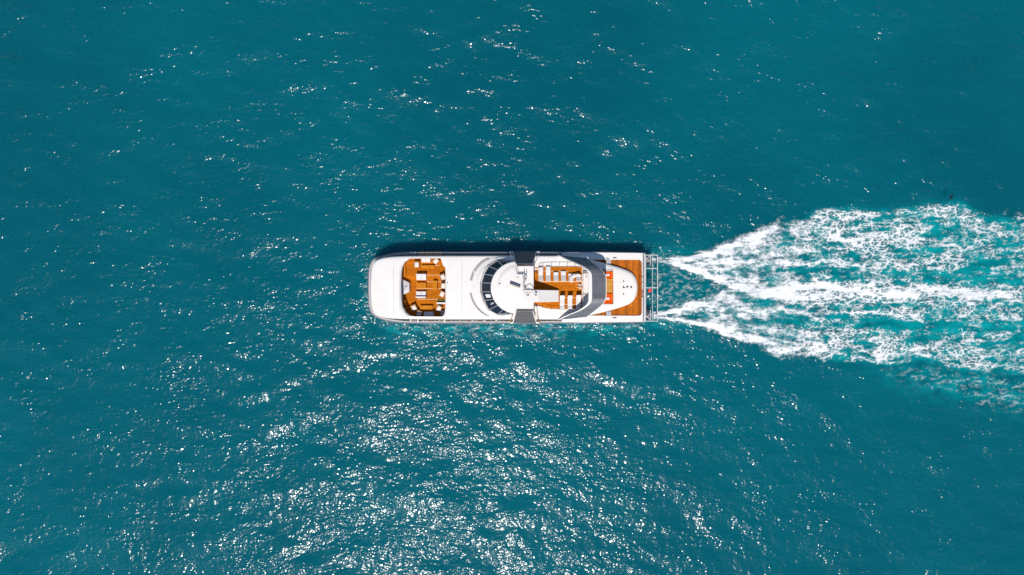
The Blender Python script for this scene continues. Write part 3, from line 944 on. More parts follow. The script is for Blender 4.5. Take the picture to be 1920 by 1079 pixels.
# ---- side boarding wings (grey treads sloping out from wheelhouse to gunwale)
def wing(sgn):
    zi, zo = 4.75, 3.3
    def pt(px, hh, z): return V(px, 539.5 - sgn * hh, z)
    zi = 6.05
    wi0, wi1 = pt(967, 44.5, zi), pt(999.5, 44.5, zi)
    wo0, wo1 = pt(960.5, 66.5, zo), pt(1007, 66.5, zo)
    wo0.y = sgn * abs(wo0.y); wo1.y = sgn * abs(wo1.y)
    root = MB()
    th = Vector((0, 0, -.12))
    q = [wi0, wi1, wo1, wo0]
    root.add(q + [v + th for v in q], [(0, 1, 2, 3), (7, 6, 5, 4), (0, 4, 5, 1), (1, 5, 6, 2), (2, 6, 7, 3), (3, 7, 4, 0)])
    wg = root.build('side_wing', WHITE, yacht)
    nn = 9
    for i in range(nn):
        t0, t1 = (i + .06) / nn, (i + .94) / nn
        a, b_, c, d_ = wi0.lerp(wo0, t0), wi1.lerp(wo1, t0), wi1.lerp(wo1, t1), wi0.lerp(wo0, t1)
        e = [a.lerp(b_, .04), b_.lerp(a, .04), c.lerp(d_, .04), d_.lerp(c, .04)]
        nr = (e[1] - e[0]).cross(e[3] - e[0]).normalized()
        if nr.z < 0: nr = -nr
        MB().add([v + nr * .03 for v in e] + [v + nr * .003 for v in e], [(0, 1, 2, 3), (7, 6, 5, 4), (0, 4, 5, 1), (1, 5, 6, 2), (2, 6, 7, 3), (3, 7, 4, 0)]).build('tread', TREAD, wg)
    for a, b_, ox in ((wi0, wo0, -.22), (wi1, wo1, .22)):
        o_ = Vector((ox, 0, 0))
        MB().tube([a + o_ + Vector((0, 0, .35)), b_ + o_ * 1.6 + Vector((0, 0, .75))], .05, 6).build('hand_rail', WICKER if sgn < 0 else PAINTW, wg)
        for t0 in (.1, .4, .7, .97):
            p = a.lerp(b_, t0) + o_ * (1 + .6 * t0)
            MB().tube([p, p + Vector((0, 0, .35 + .4 * t0))], .04, 6).build('rail_post', WICKER if sgn < 0 else PAINTW, wg)
        p = b_ + o_ * .6
        MB().box(p.x - .22, p.x + .22, p.y - .10, p.y + .10, p.z - .35, p.z + .03).build('wing_foot', WHITE, wg)
wing(1); wing(-1)

# ---- upper sun deck
UD = 4.335
ud_px = [Z5(*p) for p in [(82, 212), (110, 205), (255, 205), (330, 183), (1000, 183), (1000, 440), (1000, 892), (620, 893), (390, 888), (300, 850), (180, 830), (82, 790), (40, 560), (75, 420)]]
ud = [W(x, y, UD) for x, y in ud_px]
um = MB().prism(ud, UD - 0.03, UD - 0.012)
sun_deck = um.build('sun_deck', CAULK, yacht)
planks_x(ud, UD, 0.24, TEAK, sun_deck)
for (xa, xb, yy) in [(345, 390, 257), (470, 522, 257), (600, 645, 257), (730, 765, 257), (262, 1000, 436), (705, 757, 706), (836, 898, 706), (705, 757, 822), (836, 898, 822), (905, 962, 481), (905, 962, 531)]:
    a, b2 = V(*Z5(xa, yy), UD), V(*Z5(xb, yy), UD)
    wd = .06 if yy == 436 else .035
    MB().box(a.x, b2.x, a.y - wd, a.y + wd, UD + .002, UD + .02).build('deck_inlay', TRIM, sun_deck)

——

#### What is expected
Reproduce every line precisely as given, omitting all pictures.

#### In response
The Blender Python script for this scene continues. Write part 3, from line 944 on. More parts follow. The script is for Blender 4.5. Take the picture to be 1920 by 1079 pixels.
# ---- side boarding wings (grey treads sloping out from wheelhouse to gunwale)
def wing(sgn):
    zi, zo = 4.75, 3.3
    def pt(px, hh, z): return V(px, 539.5 - sgn * hh, z)
    zi = 6.05
    wi0, wi1 = pt(967, 44.5, zi), pt(999.5, 44.5, zi)
    wo0, wo1 = pt(960.5, 66.5, zo), pt(1007, 66.5, zo)
    wo0.y = sgn * abs(wo0.y); wo1.y = sgn * abs(wo1.y)
    root = MB()
    th = Vector((0, 0, -.12))
    q = [wi0, wi1, wo1, wo0]
    root.add(q + [v + th for v in q], [(0, 1, 2, 3), (7, 6, 5, 4), (0, 4, 5, 1), (1, 5, 6, 2), (2, 6, 7, 3), (3, 7, 4, 0)])
    wg = root.build('side_wing', WHITE, yacht)
    nn = 9
    for i in range(nn):
        t0, t1 = (i + .06) / nn, (i + .94) / nn
        a, b_, c, d_ = wi0.lerp(wo0, t0), wi1.lerp(wo1, t0), wi1.lerp(wo1, t1), wi0.lerp(wo0, t1)
        e = [a.lerp(b_, .04), b_.lerp(a, .04), c.lerp(d_, .04), d_.lerp(c, .04)]
        nr = (e[1] - e[0]).cross(e[3] - e[0]).normalized()
        if nr.z < 0: nr = -nr
        MB().add([v + nr * .03 for v in e] + [v + nr * .003 for v in e], [(0, 1, 2, 3), (7, 6, 5, 4), (0, 4, 5, 1), (1, 5, 6, 2), (2, 6, 7, 3), (3, 7, 4, 0)]).build('tread', TREAD, wg)
    for a, b_, ox in ((wi0, wo0, -.22), (wi1, wo1, .22)):
        o_ = Vector((ox, 0, 0))
        MB().tube([a + o_ + Vector((0, 0, .35)), b_ + o_ * 1.6 + Vector((0, 0, .75))], .05, 6).build('hand_rail', WICKER if sgn < 0 else PAINTW, wg)
        for t0 in (.1, .4, .7, .97):
            p = a.lerp(b_, t0) + o_ * (1 + .6 * t0)
            MB().tube([p, p + Vector((0, 0, .35 + .4 * t0))], .04, 6).build('rail_post', WICKER if sgn < 0 else PAINTW, wg)
        p = b_ + o_ * .6
        MB().box(p.x - .22, p.x + .22, p.y - .10, p.y + .10, p.z - .35, p.z + .03).build('wing_foot', WHITE, wg)
wing(1); wing(-1)

# ---- upper sun deck
UD = 4.335
ud_px = [Z5(*p) for p in [(82, 212), (110, 205), (255, 205), (330, 183), (1000, 183), (1000, 440), (1000, 892), (620, 893), (390, 888), (300, 850), (180, 830), (82, 790), (40, 560), (75, 420)]]
ud = [W(x, y, UD) for x, y in ud_px]
um = MB().prism(ud, UD - 0.03, UD - 0.012)
sun_deck = um.build('sun_deck', CAULK, yacht)
planks_x(ud, UD, 0.24, TEAK, sun_deck)
for (xa, xb, yy) in [(345, 390, 257), (470, 522, 257), (600, 645, 257), (730, 765, 257), (262, 1000, 436), (705, 757, 706), (836, 898, 706), (705, 757, 822), (836, 898, 822), (905, 962, 481), (905, 962, 531)]:
    a, b2 = V(*Z5(xa, yy), UD), V(*Z5(xb, yy), UD)
    wd = .06 if yy == 436 else .035
    MB().box(a.x, b2.x, a.y - wd, a.y + wd, UD + .002, UD + .02).build('deck_inlay', TRIM, sun_deck)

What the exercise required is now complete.